Posteriormente, à definição das figuras do Bem e do Mal, criou-se uma grande hierarquia de demônios e anjos para sustentar seus poderes. Indagamos: Há uma relação de alteridade entre ambos? Não seria somente Deus, do alto de sua arrogância a definir todas as outras identidades? E as outras identidades, consideradas resto, excesso, ignóbil, não seriam o que Ele não pode assumir ser? Humano?

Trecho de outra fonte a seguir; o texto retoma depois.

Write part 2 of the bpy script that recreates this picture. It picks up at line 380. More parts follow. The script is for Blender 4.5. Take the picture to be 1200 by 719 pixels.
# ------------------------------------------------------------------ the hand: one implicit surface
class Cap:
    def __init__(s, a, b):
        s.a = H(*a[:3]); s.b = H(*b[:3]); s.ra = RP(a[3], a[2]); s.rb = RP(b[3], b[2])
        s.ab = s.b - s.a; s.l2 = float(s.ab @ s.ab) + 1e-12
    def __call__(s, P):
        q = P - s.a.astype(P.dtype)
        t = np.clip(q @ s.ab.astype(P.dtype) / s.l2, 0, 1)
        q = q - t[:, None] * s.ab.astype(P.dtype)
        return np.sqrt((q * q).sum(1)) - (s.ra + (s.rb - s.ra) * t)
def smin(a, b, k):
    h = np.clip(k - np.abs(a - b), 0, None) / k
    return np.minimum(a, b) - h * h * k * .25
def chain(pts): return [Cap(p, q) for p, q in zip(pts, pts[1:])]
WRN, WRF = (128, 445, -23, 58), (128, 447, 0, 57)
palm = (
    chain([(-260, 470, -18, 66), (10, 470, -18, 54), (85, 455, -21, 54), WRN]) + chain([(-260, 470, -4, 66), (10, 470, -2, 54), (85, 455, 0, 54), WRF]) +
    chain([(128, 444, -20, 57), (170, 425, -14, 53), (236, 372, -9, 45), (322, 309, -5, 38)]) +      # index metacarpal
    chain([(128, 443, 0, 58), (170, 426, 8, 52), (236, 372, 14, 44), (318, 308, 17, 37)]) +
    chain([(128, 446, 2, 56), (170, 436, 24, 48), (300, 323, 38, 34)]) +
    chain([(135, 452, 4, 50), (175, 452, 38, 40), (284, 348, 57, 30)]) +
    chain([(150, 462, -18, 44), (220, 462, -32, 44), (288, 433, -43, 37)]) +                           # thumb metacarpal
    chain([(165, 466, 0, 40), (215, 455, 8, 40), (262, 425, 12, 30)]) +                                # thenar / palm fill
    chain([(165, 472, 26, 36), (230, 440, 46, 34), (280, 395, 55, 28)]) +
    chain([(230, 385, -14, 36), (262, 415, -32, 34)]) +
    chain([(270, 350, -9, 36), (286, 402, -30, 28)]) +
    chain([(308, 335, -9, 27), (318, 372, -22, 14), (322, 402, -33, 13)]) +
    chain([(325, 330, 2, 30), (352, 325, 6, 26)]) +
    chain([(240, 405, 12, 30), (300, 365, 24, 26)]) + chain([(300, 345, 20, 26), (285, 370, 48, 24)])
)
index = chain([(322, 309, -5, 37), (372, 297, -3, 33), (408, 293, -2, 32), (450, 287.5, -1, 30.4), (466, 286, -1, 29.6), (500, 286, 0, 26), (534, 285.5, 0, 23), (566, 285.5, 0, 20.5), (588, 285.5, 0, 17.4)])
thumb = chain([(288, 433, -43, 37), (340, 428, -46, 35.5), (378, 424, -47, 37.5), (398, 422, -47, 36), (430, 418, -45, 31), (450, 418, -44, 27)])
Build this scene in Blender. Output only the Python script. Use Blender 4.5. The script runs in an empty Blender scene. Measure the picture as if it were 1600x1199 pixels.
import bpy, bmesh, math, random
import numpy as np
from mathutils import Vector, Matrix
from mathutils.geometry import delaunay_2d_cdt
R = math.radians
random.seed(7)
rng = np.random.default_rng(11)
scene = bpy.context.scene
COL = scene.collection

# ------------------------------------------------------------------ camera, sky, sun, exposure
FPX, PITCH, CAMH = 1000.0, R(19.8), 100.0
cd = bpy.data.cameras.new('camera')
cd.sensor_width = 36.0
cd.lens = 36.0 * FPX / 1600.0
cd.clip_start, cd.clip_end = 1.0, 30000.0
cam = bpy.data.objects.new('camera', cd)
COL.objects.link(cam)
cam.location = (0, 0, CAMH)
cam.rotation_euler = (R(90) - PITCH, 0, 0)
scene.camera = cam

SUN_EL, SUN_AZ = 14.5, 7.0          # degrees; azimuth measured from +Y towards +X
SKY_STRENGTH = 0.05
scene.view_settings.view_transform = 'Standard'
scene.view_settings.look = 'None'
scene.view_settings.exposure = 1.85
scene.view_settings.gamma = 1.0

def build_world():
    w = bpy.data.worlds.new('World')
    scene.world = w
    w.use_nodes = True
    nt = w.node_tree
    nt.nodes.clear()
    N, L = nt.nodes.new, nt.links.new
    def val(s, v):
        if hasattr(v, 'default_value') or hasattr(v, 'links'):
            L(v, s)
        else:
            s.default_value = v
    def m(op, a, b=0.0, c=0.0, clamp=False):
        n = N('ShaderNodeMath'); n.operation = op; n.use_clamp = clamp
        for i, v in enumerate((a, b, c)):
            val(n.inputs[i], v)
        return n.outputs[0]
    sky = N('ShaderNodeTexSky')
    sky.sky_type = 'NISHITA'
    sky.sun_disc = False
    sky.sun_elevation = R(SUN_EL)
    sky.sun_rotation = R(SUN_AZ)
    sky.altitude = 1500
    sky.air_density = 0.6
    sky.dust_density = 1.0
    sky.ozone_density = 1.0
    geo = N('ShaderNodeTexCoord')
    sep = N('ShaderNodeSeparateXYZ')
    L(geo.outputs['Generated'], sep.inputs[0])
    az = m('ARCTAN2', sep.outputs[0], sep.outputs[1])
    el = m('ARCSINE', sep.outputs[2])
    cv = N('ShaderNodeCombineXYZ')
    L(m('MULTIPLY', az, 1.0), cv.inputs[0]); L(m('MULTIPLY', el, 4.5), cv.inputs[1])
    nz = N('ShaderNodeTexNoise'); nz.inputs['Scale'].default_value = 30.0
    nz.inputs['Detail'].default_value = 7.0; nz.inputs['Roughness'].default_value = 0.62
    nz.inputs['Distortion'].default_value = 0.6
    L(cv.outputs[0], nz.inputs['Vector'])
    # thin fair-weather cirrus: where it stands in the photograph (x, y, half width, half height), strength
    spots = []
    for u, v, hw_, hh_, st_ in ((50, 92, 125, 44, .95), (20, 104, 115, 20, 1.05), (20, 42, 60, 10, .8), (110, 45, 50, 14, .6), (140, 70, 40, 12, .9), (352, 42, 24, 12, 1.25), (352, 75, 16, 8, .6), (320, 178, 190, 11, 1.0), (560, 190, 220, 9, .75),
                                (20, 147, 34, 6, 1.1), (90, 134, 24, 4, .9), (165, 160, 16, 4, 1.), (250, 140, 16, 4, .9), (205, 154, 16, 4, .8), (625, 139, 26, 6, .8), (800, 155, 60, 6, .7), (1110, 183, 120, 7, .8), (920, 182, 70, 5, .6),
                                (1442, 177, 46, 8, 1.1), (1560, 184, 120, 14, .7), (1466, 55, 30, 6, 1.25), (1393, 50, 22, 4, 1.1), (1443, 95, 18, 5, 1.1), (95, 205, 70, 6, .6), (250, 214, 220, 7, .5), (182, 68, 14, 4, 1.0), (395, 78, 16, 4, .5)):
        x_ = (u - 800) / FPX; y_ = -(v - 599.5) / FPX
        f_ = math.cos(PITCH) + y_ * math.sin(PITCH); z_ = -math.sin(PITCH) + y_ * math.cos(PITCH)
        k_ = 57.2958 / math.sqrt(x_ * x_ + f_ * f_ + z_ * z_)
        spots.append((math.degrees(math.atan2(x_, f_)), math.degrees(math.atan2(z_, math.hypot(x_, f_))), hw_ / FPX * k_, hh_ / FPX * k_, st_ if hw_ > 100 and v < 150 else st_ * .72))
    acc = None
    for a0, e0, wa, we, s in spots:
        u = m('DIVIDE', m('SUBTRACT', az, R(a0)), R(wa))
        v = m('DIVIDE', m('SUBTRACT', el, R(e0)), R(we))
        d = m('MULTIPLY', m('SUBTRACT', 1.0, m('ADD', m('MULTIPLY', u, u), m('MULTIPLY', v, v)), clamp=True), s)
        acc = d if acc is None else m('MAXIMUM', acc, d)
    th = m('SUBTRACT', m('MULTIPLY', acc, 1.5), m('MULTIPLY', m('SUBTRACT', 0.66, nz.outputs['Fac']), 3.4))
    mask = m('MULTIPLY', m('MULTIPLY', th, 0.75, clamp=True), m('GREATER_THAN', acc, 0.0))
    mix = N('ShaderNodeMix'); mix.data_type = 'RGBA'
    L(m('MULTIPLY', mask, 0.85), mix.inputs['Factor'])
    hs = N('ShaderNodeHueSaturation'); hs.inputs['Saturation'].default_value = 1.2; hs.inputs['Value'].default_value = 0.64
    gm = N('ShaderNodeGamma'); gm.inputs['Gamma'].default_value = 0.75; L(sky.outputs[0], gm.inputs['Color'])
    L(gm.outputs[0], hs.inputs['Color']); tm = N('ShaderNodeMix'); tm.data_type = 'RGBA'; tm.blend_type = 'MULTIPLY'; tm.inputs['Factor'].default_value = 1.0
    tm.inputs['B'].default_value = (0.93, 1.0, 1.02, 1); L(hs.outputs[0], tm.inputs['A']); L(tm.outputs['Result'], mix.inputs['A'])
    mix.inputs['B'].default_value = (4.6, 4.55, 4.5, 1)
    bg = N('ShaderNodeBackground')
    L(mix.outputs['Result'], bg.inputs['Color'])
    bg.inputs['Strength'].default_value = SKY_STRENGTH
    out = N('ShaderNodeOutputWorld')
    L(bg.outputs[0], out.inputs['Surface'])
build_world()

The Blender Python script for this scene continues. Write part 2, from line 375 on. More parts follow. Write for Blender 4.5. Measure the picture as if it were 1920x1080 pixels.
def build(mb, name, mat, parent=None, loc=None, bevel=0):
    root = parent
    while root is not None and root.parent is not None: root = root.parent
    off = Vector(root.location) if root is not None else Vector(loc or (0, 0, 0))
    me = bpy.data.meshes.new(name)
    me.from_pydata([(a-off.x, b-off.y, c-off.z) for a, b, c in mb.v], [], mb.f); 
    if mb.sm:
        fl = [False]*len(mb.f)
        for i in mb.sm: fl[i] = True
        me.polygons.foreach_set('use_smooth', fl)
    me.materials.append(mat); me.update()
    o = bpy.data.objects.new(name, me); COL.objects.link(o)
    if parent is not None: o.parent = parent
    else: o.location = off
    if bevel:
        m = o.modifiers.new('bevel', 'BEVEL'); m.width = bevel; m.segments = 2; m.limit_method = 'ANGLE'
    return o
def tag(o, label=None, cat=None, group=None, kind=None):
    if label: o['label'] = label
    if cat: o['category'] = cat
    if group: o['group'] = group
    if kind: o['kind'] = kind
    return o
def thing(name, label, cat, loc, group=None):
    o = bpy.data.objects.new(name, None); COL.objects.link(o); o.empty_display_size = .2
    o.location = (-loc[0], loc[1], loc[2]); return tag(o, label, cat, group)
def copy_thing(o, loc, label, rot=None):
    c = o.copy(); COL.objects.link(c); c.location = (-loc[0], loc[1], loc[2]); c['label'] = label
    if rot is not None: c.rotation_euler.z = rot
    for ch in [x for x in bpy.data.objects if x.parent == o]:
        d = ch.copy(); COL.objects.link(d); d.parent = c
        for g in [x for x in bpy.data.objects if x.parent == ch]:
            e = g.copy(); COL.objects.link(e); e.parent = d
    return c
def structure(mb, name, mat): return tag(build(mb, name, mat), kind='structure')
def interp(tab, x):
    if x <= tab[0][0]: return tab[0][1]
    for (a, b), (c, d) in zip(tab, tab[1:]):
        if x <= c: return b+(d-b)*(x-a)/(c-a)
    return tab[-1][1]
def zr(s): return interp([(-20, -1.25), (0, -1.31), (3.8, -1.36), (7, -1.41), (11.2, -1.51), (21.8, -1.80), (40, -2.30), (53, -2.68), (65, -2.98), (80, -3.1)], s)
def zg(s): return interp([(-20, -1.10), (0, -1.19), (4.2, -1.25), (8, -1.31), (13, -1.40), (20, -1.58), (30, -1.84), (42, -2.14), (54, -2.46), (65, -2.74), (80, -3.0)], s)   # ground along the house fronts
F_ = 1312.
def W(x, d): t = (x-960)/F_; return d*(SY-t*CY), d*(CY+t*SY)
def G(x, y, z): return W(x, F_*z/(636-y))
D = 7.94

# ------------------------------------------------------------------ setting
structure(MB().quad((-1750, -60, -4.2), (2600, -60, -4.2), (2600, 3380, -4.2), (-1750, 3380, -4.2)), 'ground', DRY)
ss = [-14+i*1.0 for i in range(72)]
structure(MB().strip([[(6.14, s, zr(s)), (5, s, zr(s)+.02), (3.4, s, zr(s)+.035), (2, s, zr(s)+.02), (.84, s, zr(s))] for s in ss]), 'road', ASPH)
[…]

Supostamente humanos, existem grupos sociais que pensam a alteridade, pensando a si mesmos como superiores, tal como observou Norbert Elias (2000). Para sustentarem sua superioridade social, esses grupos utilizam-se de estratégias para manterem seu poder, como, por exemplo, atribuir as características “ruins” aos grupos excluídos, considerados como inferiores.

Alertando sobre aqueles que detêm e manipulam a alteridade em seu próprio proveito, Jean Baudrillard (1992) esclarece que, na definição do outro por estas políticas, é levada em consideração a diferença estrutural e não a ordem simbólica. Ao priorizar a organização simbólica, Baudrillard justifica sua importância frente às transformações que a sociedade de consumo opera nas estruturas mentais do homem contemporâneo. Segundo o autor, a sociedade de consumo impõe o entendimento do signo somente como imagem visível, aparência[9], destituído de referencial em memória e representação e construção  simbólica.

Em o Evangelho segundo Jesus Cristo, Saramago retira as imagens de Jesus, do homem, do Demônio e de Deus, de suas identidades construídas no imaginário especular. O autor constrói seus personagens fora da relação binária, todavia, apresentando complexas e tensas figuras de identidade.  O humano, pecador, é vestígio do sagrado, excluído e joguete na luta de poder construída pelo homem[10], entre o Bem e o Mal. Articula os opostos, conferindo traços de bondade, naquele que deveria ser somente maléfico, o Demônio, e Jesus é filho de Deus, entretanto, opta por sua humanidade. Percebemos claramente a recorrência de Saramago ao imaginário simbólico ao articular uma sobredeterminação ou uma falta, sujeita ao jogo da diferença, marcando as fronteiras simbólicas, mesmo sendo, a refeitas todo o momento.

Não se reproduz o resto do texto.